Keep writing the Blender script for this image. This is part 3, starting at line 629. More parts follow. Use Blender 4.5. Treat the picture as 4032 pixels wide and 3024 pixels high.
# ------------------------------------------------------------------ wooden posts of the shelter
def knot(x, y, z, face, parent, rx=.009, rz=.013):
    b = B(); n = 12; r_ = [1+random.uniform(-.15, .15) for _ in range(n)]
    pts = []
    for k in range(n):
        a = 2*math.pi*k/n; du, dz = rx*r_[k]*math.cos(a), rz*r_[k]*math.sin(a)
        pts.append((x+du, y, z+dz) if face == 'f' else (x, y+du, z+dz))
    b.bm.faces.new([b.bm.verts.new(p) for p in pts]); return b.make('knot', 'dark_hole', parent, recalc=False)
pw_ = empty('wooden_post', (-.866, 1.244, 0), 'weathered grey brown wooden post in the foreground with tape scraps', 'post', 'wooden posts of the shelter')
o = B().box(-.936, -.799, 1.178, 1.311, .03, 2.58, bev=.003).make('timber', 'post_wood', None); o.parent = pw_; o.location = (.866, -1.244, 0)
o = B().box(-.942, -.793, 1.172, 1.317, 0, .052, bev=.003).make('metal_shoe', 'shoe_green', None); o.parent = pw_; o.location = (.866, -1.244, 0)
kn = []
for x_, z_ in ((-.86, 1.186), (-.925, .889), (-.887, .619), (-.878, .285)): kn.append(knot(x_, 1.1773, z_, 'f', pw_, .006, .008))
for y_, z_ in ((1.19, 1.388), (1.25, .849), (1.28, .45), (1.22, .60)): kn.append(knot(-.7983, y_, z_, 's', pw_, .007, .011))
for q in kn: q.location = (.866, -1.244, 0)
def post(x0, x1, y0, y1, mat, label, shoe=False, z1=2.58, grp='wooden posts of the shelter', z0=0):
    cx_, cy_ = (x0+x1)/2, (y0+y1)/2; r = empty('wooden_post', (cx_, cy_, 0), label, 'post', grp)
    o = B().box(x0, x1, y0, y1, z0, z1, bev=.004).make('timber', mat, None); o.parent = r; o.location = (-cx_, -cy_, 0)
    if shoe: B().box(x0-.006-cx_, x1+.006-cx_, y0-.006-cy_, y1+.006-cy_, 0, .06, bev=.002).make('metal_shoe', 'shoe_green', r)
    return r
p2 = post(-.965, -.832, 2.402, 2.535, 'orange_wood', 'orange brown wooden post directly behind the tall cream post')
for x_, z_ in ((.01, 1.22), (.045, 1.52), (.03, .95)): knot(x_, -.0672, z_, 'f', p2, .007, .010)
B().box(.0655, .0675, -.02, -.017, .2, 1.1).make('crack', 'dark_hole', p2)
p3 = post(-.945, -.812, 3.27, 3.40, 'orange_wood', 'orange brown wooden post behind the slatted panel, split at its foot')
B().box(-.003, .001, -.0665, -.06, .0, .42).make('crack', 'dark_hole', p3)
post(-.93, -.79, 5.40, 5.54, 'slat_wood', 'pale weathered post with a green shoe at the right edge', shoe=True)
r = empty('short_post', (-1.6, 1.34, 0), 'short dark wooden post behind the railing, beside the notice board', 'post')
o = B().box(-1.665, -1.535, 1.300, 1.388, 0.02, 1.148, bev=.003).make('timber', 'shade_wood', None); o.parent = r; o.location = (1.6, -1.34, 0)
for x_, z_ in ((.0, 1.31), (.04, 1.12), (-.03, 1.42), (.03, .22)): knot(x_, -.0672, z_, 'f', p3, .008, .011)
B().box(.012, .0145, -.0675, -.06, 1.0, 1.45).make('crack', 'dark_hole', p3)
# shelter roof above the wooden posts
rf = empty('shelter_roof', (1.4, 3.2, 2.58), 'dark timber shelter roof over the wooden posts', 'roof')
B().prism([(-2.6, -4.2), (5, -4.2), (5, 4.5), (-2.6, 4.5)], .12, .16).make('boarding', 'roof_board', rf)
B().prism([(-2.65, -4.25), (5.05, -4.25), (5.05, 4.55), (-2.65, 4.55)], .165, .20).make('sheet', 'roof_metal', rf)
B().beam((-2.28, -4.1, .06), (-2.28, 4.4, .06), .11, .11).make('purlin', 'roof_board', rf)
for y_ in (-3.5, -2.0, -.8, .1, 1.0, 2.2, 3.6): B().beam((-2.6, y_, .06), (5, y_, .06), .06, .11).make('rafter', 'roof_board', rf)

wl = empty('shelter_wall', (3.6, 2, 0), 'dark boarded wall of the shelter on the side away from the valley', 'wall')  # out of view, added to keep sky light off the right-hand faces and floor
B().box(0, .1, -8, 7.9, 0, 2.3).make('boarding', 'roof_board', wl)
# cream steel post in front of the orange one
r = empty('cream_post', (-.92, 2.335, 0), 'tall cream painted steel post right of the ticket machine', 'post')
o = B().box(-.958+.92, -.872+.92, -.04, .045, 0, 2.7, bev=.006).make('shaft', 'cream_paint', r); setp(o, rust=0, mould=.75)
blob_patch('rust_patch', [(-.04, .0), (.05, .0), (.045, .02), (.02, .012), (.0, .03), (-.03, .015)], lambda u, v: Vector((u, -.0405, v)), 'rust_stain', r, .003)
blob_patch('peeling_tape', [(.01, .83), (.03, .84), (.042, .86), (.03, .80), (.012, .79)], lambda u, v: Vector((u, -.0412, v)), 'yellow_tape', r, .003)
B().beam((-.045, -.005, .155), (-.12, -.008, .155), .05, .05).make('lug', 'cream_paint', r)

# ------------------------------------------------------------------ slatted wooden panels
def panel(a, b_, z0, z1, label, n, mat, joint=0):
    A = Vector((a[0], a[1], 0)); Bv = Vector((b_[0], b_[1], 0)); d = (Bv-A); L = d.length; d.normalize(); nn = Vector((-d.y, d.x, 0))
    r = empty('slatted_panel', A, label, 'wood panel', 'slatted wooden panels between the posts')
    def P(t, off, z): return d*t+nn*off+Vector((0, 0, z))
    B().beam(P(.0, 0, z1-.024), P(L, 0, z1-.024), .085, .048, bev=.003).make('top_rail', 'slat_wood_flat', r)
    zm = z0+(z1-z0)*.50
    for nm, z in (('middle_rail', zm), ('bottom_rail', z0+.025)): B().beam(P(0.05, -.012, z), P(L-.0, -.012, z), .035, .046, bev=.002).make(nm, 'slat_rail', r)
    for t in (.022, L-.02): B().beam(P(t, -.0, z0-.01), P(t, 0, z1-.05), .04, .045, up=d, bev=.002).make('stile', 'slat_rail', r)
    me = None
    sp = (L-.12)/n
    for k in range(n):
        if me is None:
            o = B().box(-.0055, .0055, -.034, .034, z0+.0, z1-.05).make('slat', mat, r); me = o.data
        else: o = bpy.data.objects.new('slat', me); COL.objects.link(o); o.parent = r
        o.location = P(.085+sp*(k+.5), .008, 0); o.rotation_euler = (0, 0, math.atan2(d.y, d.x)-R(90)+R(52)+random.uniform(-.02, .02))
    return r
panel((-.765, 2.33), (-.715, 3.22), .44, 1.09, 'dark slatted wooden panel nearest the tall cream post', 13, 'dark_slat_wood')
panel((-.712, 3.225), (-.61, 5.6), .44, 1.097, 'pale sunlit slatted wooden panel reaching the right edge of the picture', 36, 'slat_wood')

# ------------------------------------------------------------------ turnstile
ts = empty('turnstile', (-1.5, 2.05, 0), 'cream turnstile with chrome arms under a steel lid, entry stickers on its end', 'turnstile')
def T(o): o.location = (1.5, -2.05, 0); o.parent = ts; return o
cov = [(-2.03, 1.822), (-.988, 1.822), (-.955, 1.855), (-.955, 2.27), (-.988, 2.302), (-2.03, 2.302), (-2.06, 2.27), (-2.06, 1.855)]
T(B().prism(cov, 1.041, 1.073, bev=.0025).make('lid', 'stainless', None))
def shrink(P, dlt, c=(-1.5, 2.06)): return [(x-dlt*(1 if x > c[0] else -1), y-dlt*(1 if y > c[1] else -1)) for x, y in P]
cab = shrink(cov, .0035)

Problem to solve
Quote exactly and only the lines from the one holding "panel((-.765, 2.33), (-.715, 3.22), .44, 1.09, 'dark" through the end of the data.

Reply
panel((-.765, 2.33), (-.715, 3.22), .44, 1.09, 'dark slatted wooden panel nearest the tall cream post', 13, 'dark_slat_wood')
panel((-.712, 3.225), (-.61, 5.6), .44, 1.097, 'pale sunlit slatted wooden panel reaching the right edge of the picture', 36, 'slat_wood')

# ------------------------------------------------------------------ turnstile
ts = empty('turnstile', (-1.5, 2.05, 0), 'cream turnstile with chrome arms under a steel lid, entry stickers on its end', 'turnstile')
def T(o): o.location = (1.5, -2.05, 0); o.parent = ts; return o
cov = [(-2.03, 1.822), (-.988, 1.822), (-.955, 1.855), (-.955, 2.27), (-.988, 2.302), (-2.03, 2.302), (-2.06, 2.27), (-2.06, 1.855)]
T(B().prism(cov, 1.041, 1.073, bev=.0025).make('lid', 'stainless', None))
def shrink(P, dlt, c=(-1.5, 2.06)): return [(x-dlt*(1 if x > c[0] else -1), y-dlt*(1 if y > c[1] else -1)) for x, y in P]
cab = shrink(cov, .0035)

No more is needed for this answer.